■ **Task directions**:
Only the lines from the one containing "by 1950 pixels." through the one containing "def gx(px, y): return ond(px, 975, y).x" should be duplicated, exactly as they appear. Pictures are to be left out.
'''
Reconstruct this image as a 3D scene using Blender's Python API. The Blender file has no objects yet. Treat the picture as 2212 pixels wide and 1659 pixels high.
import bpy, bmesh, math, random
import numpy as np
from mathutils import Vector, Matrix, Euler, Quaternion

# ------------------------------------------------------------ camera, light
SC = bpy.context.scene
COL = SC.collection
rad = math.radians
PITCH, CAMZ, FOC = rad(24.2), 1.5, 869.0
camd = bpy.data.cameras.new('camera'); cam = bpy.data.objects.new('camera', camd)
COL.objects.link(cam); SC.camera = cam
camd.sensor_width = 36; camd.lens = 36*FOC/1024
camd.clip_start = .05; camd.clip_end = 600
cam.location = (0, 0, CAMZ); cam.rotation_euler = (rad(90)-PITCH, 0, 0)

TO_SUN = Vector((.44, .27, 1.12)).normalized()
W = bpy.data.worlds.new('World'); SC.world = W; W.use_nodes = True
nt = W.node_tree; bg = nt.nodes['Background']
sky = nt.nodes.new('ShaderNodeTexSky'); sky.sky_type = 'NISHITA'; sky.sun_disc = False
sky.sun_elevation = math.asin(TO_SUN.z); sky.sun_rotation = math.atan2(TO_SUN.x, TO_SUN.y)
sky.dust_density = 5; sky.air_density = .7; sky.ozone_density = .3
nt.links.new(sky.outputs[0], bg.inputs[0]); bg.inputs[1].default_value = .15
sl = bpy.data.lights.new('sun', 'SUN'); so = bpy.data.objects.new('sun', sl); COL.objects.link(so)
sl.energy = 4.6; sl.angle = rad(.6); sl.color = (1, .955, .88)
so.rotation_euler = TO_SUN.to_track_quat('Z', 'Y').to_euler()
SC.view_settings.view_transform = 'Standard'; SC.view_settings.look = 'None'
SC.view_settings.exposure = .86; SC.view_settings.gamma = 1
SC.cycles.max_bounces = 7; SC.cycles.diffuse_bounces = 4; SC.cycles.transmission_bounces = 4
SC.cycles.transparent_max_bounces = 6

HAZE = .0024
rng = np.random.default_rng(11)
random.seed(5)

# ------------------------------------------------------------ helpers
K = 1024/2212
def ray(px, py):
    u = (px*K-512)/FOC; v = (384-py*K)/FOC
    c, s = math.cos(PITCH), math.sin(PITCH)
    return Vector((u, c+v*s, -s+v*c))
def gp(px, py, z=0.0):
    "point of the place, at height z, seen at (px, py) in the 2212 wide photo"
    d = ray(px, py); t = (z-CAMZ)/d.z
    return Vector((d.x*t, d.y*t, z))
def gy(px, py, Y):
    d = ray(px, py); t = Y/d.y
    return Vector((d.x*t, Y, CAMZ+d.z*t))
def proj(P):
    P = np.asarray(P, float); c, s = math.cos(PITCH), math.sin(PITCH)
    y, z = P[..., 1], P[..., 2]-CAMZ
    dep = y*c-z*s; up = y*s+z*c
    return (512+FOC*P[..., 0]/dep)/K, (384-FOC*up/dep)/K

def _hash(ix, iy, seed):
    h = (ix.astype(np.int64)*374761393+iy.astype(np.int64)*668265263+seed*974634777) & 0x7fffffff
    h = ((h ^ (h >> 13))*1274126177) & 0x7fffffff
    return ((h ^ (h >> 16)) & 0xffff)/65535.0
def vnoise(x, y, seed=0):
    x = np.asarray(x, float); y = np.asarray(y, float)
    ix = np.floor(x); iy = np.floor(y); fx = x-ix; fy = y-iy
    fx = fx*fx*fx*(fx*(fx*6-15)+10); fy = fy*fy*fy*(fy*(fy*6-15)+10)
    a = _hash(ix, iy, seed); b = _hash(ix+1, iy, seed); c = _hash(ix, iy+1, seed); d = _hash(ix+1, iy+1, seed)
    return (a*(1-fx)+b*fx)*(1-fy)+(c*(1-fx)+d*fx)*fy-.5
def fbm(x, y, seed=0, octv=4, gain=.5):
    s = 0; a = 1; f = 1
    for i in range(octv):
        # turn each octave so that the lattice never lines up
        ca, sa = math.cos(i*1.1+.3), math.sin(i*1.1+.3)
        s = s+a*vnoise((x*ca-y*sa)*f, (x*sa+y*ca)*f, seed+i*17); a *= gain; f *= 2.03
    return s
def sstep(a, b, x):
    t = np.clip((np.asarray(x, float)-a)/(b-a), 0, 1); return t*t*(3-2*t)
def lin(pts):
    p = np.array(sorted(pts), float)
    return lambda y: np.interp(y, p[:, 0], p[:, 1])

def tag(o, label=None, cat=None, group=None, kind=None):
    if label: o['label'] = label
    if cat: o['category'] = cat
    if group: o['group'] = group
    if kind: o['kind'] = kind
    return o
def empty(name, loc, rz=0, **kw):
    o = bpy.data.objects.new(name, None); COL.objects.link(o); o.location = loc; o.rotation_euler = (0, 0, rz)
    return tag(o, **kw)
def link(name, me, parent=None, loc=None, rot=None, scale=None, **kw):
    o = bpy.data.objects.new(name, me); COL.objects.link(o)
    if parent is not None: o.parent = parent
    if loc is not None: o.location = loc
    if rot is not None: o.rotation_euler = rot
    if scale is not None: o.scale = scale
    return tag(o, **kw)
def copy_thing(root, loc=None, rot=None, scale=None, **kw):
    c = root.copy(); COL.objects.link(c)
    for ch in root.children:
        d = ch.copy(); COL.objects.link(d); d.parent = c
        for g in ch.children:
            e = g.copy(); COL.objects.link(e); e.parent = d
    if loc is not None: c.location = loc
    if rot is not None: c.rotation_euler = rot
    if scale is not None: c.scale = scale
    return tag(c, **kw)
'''
'''
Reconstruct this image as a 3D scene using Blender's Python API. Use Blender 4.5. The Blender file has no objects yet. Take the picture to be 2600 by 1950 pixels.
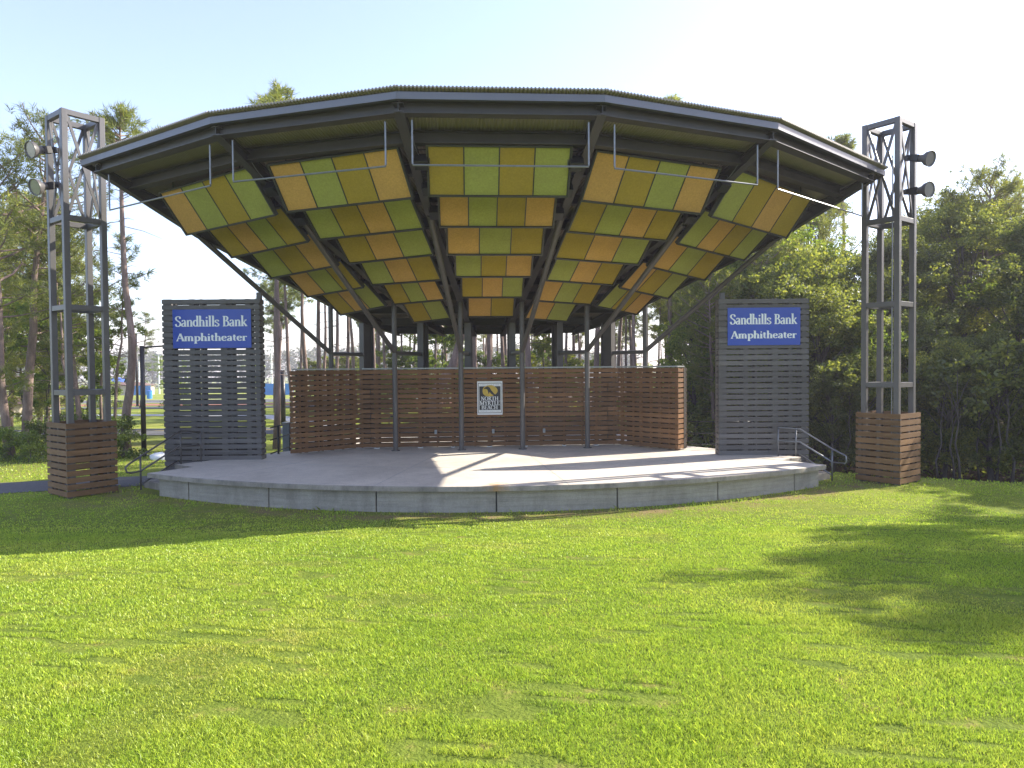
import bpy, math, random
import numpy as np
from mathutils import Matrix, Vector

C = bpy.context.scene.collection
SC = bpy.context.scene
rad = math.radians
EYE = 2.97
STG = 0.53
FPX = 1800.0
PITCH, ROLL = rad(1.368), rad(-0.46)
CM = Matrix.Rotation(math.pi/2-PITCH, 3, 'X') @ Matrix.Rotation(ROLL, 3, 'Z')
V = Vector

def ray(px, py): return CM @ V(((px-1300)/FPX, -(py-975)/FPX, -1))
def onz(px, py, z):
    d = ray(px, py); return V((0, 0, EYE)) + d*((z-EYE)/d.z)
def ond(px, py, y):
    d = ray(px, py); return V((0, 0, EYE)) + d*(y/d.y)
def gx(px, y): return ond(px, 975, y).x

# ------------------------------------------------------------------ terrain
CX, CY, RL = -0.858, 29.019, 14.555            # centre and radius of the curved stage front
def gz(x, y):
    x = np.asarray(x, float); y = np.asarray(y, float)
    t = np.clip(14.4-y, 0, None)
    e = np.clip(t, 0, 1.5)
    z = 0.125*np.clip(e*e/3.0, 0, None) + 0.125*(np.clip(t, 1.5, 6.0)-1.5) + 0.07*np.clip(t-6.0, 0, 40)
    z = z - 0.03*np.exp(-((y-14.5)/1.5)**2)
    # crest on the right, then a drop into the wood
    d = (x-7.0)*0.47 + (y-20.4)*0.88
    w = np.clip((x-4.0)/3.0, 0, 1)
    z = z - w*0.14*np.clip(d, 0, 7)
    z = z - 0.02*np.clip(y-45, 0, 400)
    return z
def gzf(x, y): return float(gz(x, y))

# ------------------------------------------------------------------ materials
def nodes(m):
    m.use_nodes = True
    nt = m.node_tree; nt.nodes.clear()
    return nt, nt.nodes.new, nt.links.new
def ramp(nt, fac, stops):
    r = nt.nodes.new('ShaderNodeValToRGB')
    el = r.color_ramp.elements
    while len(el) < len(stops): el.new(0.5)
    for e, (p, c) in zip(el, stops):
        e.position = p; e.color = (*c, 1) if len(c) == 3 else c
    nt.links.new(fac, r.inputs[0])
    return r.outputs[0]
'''
■ **Correct response**:
Reconstruct this image as a 3D scene using Blender's Python API. Use Blender 4.5. The Blender file has no objects yet. Take the picture to be 2600 by 1950 pixels.
import bpy, math, random
import numpy as np
from mathutils import Matrix, Vector

C = bpy.context.scene.collection
SC = bpy.context.scene
rad = math.radians
EYE = 2.97
STG = 0.53
FPX = 1800.0
PITCH, ROLL = rad(1.368), rad(-0.46)
CM = Matrix.Rotation(math.pi/2-PITCH, 3, 'X') @ Matrix.Rotation(ROLL, 3, 'Z')
V = Vector

def ray(px, py): return CM @ V(((px-1300)/FPX, -(py-975)/FPX, -1))
def onz(px, py, z):
    d = ray(px, py); return V((0, 0, EYE)) + d*((z-EYE)/d.z)
def ond(px, py, y):
    d = ray(px, py); return V((0, 0, EYE)) + d*(y/d.y)
def gx(px, y): return ond(px, 975, y).x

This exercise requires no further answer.